Asian Economic News, Jan 18, 2005

HONG KONG, Jan. 10 Kyodo

Manufacturers in the United States may file for fresh safeguard measures to curb an influx of textile and apparel imports from China following the end of quotas Jan. 1 this year, a senior U.S. Commerce Department official visiting Hong Kong said Monday.

''Nothing would bar U.S. industry from filing (for) another safeguard mechanism,'' Undersecretary of Commerce for International Trade Grant Aldonas told a press conference arranged by the U.S. Consulate in Hong Kong.

''The industry will make its own judgment. It can file on the same category,'' he said, referring to the recent ruling by a New York court blocking the United States from imposing new curbs on imports from China. The administration of U.S. President George W. Bush has indicated it will appeal the decision.

Aldonas also took issue with local preferential treatment in China and other developing countries, saying, ''There are a number of factors that reduce the costs...that are unfair.''

The U.S. textile industry has maintained that China has policies and practices that distort trade and investment in the textile sector, including high tariffs, improper customs valuation practices, arbitrary import taxes, nontransparent import licensing, subsidies provided to state-owned enterprises, value-added tax rebates, and currency undervaluation.

Intellectual property rights violations, including textile design ''knock-offs'' and trademark piracy, have also been a serious problem in China.

Under the World Trade Organization, the Multi-Fiber Arrangement, a four-decade-old agreement that allowed the WTO to impose quotas on the import of textile and apparel products expired Jan. 1, sparking fears of a flood of cheap imports from developing countries, especially China.

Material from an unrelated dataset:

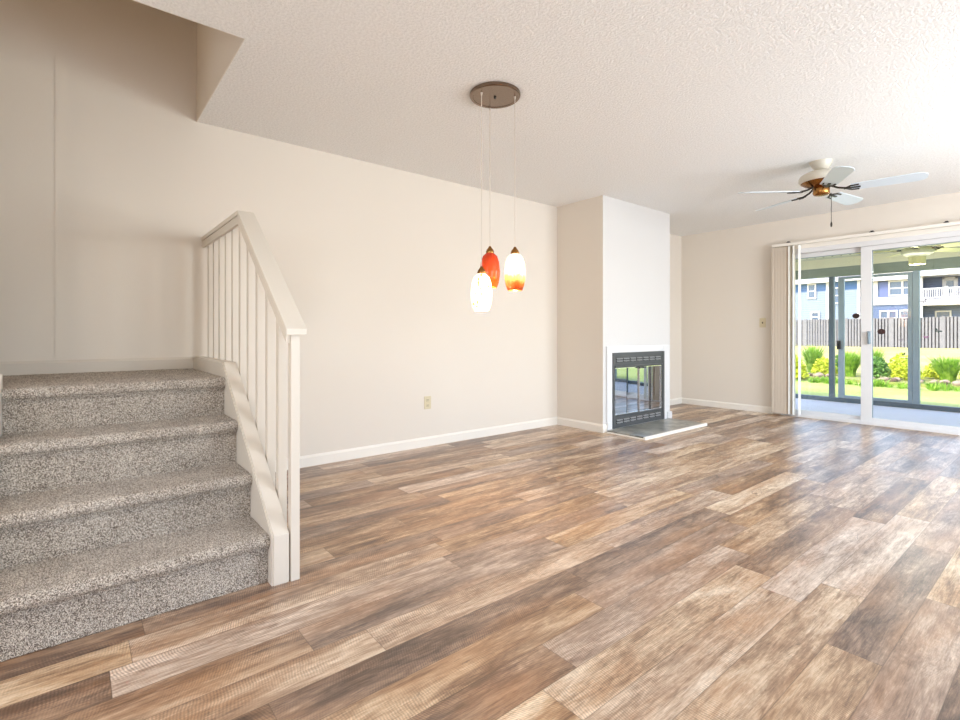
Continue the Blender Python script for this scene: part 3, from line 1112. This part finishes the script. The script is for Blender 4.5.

Currently, China makes around 17 percent of clothes worn around the world. But the WTO expects it to grow to 50 percent in 2008.

To avert trade wars with the United States and Europe, China has voluntarily placed a tax of 2-6 percent on its low-cost textile exports. But industry representatives in the West have said the measure will not help much.

As a condition for China's accession to the WTO, the United States can impose ''safeguard'' restrictions on textile and clothing imports from China until 2008.